Collected data
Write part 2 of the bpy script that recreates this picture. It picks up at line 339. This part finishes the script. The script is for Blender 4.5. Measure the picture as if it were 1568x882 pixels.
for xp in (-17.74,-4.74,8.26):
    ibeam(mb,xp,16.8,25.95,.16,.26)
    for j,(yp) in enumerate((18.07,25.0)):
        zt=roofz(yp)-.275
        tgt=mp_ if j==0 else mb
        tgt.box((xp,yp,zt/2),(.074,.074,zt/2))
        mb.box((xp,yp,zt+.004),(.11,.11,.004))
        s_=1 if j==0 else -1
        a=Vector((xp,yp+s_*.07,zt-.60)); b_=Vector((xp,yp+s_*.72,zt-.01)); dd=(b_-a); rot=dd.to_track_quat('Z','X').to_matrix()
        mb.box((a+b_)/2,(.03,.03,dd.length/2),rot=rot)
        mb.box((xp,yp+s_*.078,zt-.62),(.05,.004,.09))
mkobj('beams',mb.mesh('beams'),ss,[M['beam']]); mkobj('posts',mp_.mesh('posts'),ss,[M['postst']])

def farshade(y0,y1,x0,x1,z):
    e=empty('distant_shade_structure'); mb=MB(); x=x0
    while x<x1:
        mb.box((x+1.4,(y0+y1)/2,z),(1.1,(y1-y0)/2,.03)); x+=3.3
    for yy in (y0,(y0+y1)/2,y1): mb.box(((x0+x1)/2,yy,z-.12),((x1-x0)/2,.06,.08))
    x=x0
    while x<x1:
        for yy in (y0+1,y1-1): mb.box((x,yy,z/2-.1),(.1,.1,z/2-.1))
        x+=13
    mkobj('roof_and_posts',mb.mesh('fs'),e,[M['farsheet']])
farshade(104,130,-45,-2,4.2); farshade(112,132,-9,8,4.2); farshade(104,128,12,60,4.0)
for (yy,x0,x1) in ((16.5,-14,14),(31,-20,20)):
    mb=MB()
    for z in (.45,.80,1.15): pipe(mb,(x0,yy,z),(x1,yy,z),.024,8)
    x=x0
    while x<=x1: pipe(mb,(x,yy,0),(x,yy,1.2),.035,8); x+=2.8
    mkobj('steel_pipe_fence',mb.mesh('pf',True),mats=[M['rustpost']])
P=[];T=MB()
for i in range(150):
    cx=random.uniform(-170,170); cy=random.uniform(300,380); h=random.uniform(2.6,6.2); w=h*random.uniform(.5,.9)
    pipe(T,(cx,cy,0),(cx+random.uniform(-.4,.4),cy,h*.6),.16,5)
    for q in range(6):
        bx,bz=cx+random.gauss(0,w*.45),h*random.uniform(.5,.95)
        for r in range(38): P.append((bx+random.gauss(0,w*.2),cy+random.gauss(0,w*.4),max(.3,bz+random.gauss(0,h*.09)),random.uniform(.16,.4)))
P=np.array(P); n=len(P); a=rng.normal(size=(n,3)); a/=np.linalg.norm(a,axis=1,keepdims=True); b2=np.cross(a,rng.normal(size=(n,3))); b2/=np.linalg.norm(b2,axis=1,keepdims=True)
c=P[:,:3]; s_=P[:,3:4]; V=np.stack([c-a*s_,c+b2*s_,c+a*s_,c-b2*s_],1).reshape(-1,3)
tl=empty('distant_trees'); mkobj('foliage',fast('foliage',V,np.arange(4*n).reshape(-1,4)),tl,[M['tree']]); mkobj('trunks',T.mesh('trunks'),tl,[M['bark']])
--
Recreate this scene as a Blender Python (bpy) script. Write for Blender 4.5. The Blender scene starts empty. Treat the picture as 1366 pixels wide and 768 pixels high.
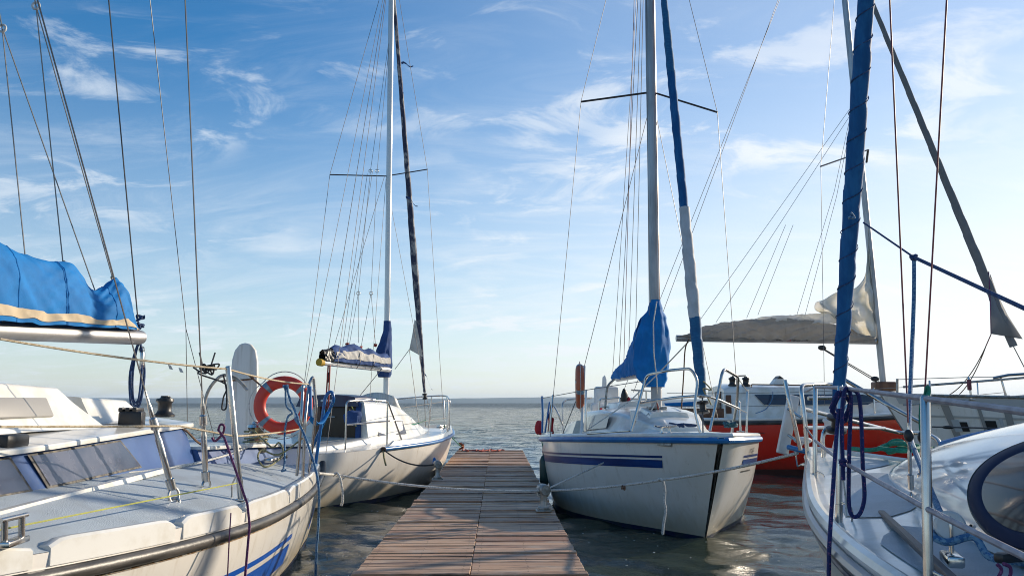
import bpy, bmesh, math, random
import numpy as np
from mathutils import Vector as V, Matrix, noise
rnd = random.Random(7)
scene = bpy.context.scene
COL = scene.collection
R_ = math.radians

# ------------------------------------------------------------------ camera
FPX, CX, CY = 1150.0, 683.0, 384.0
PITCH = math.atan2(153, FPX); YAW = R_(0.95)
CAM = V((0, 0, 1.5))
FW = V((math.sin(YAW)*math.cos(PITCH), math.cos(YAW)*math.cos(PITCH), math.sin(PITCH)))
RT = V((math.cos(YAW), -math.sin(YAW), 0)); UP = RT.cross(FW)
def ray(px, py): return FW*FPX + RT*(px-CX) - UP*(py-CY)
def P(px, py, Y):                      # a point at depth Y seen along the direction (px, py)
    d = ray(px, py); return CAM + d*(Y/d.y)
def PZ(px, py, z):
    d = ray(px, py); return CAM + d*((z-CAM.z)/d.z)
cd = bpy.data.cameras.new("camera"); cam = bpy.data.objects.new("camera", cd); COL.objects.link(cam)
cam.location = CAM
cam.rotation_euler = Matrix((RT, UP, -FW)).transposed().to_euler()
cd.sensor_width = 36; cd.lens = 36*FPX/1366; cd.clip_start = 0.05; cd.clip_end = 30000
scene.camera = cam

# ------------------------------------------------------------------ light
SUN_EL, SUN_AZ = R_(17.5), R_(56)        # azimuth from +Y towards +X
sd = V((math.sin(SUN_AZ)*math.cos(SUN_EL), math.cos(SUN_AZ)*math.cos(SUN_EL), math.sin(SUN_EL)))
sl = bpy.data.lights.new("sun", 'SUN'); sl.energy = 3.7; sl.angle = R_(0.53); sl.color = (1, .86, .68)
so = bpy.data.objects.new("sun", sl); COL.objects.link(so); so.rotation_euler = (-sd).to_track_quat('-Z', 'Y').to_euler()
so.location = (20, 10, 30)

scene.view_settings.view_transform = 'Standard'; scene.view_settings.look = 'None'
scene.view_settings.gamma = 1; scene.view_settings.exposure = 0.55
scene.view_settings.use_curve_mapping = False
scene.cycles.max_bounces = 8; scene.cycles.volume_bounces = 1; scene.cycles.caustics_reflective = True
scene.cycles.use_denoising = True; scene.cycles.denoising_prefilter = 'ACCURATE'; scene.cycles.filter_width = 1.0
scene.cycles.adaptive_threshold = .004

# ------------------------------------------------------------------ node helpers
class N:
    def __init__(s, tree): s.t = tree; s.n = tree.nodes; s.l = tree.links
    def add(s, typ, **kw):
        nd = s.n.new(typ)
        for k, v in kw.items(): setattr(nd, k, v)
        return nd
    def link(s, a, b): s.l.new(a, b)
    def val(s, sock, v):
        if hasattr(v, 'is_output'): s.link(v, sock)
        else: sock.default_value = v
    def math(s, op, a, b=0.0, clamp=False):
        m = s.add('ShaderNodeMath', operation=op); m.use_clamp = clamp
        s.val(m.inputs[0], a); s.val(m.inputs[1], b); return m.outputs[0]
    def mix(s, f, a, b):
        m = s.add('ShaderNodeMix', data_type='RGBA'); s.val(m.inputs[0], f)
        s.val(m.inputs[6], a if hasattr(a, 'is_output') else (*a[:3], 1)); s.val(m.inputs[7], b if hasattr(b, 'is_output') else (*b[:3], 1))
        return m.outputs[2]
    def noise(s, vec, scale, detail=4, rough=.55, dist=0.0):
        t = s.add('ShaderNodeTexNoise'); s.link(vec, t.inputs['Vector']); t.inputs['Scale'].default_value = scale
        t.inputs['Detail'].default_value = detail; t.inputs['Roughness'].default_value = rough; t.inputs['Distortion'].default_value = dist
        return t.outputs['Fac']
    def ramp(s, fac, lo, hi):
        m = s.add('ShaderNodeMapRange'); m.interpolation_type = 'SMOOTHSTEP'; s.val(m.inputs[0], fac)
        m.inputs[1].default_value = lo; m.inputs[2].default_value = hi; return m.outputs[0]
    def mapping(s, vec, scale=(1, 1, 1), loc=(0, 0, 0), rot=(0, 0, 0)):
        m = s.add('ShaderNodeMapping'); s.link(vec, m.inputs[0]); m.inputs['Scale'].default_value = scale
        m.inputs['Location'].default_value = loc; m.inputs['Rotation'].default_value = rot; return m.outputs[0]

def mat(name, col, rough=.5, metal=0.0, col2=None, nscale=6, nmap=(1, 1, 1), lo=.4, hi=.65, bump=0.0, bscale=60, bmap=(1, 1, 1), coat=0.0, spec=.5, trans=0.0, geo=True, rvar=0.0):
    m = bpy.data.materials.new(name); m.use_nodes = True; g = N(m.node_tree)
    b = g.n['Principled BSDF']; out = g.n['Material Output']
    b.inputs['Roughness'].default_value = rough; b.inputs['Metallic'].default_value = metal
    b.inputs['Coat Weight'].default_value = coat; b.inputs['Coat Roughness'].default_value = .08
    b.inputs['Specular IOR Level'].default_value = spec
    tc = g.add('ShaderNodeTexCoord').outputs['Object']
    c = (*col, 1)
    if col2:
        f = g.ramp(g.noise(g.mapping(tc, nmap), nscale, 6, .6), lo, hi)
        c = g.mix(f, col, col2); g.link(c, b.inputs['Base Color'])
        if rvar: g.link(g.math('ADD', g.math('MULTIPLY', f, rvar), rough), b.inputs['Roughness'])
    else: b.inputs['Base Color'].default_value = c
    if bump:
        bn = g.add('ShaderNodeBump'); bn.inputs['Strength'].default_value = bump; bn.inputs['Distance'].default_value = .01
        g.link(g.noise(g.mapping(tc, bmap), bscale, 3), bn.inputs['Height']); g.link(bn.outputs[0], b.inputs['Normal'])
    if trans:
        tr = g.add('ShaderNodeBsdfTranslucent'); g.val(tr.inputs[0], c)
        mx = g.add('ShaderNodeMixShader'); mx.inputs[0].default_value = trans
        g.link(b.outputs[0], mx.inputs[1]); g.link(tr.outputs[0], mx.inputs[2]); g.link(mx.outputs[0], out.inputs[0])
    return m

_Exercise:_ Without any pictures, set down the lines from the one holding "Recreate this scene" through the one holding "R_ = math.radians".

_Completed task:_
Recreate this scene as a Blender Python (bpy) script. Write for Blender 4.5. The Blender scene starts empty. Treat the picture as 1366 pixels wide and 768 pixels high.
import bpy, bmesh, math, random
import numpy as np
from mathutils import Vector as V, Matrix, noise
rnd = random.Random(7)
scene = bpy.context.scene
COL = scene.collection
R_ = math.radians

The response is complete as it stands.